La couverture, déjà, est saisissante : un profil de femme régulier, imposant de volonté, de sévérité légèrement atténuée par une esquisse de sourire, moqueur peut-être, ce manteau gris dont on devine le poids et le froid qu’il traduit, ce camaïeu de gris, noir et blanc…
Le bel avant-propos d’Olivier Rolin en dit suffisamment pour comprendre, mais n’en dit pas trop en laissant le lecteur indécis, perplexe, prêt à la découverte …
Écrit très peu de temps avant la mort de son auteure, le 20 juin 1931 au bagne de Solovki, premier goulag soviétique, ce récit commence par « Avertissement : ne soyez ni troublé, ni étonné par ma sincérité. » Ce n’est pas un plaidoyer, c’est une déclaration, une affirmation, un témoignage, un testament. C’est la vie d’une femme qui n’a jamais transigé sur son idéal d’égalité, qu’elle constate impossible à réaliser quand les bolchéviks prennent le pouvoir. Moins de quatre ans après la Révolution bolchevique de 1917, elle affirme que « (…) le pouvoir soviétique est devenu non seulement conservateur mais par-dessus le marché contre révolutionnaire« . Elle-même ne cherche pas le pouvoir. Elle commet quelques larcins, mène une vie assez bigarrée de diseuse de bonne aventure, partage la vie des paysans dans des kolkhozes en Sibérie… Elle pousse le paradoxe en qualifiant le Baron de Rothschild de « plus honnête homme que les salauds du Mossoviet, beaucoup plus ! » Elle évoque aussi l’amour qu’elle a partagé avec le poète Alexandre Iarolavski, exécuté dans les mêmes conditions quelques mois plus tôt, « … amour de deux enfants jouant ensemble, amour d’une mère et d’un fils, d’un père et d’une fille, ainsi qu’une grande amitié entre deux compagnons d’armes. »

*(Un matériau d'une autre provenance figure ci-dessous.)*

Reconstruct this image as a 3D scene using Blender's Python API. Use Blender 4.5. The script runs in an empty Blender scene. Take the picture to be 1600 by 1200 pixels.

Sa narration vive et concrète part d’une expérience crue de la faim, de la souffrance, de la prison et de bien d’autres expériences qu’elles résument à la fin de son autobiographie « (…) sa vie de la lycéenne révolutionnaire, étudiante pleine de rêves, l’amie du plus grand des hommes et des poètes, Alexandre Iarolavski, de l’éternelle voyageuse, de l’antireligieuse itinérante, de la journaliste du Roul, de la crieuse de journaux, de voleuse récidiviste et de la vagabonde diseuse de bonne aventure« .
Avec la diversité de ses expériences décrites dans ce livre court et tranchant, subtil et vif, Evguénia Iaroslavskaïa-Markon éclaire une idée absolue de l’engagement. Et retire toute légitimité à toute autre approche du combat social quand il est pris en cage par des professionnels de la Révolution.